Sparing all the details, I have an integral to evaluate. The function is of the form of the integral of a product of functions in x, like so:
Z(k) = f(x) g(k/x) / abs(x)
I know for certain the range of integration is between tow positive numbers. Oddly, when I pick a wide range that I know must contain all values of x that are positive - like integrating from 1 to 10,000,000 - it intgrates fast and gives an answer which looks right. But when I fingure out the exact limits - which I know sice f(x) is zero over a lot of the real line - and use those, I get another answer that is different.
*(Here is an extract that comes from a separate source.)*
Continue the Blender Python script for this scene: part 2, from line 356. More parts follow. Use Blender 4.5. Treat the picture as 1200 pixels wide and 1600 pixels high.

They aren't very different, though I know the second is more accurate.
After much fiddling I got it to work OK, but then needed to add in an exopnentiation - I was at least getting a 'smooth' answer for the computed function of z. I had this working in an OK way before I added in the exponentiation (which is needed), but now the function that gets generated (z) becomes more and more oscillatory and peculiar.
Any idea what is happening here? I know this code comes from an old Fortran library, so there must be some known issues, but I can't find references.
Here is the core code:
def normal(x, mu, sigma) :
return (1.0/((2.0*3.14159*sigma**2)**0.5)*exp(-(x-
mu)**2/(2*sigma**2)))
def integrand(x, z, mu, sigma, f) :
return np.exp(normal(z/x, mu, sigma)) * getP(x, f._x, f._y) / abs(x)
for _z in range (int(z_min), int(z_max) + 1, 1000):
z.append(_z)
pResult = quad(integrand, lb, ub,
args=(float(_z), MU-SIGMA**2/2, SIGMA, X),
points = [100000.0],
epsabs = 1, epsrel = .01) # drop error estimate of tuple
p.append(pResult[0]) # drop error estimate of tuple
By the way, getP() returns a linearly interpolated, piecewise continuous,but non-smooth function to give the integrator values that smoothly fit between the discrete 'buckets' of the histogram.
As with many numerical methods, it can be very sensitive to asymptotes, zeros, etc. The only choice is to keep giving it 'hints' if it will accept them.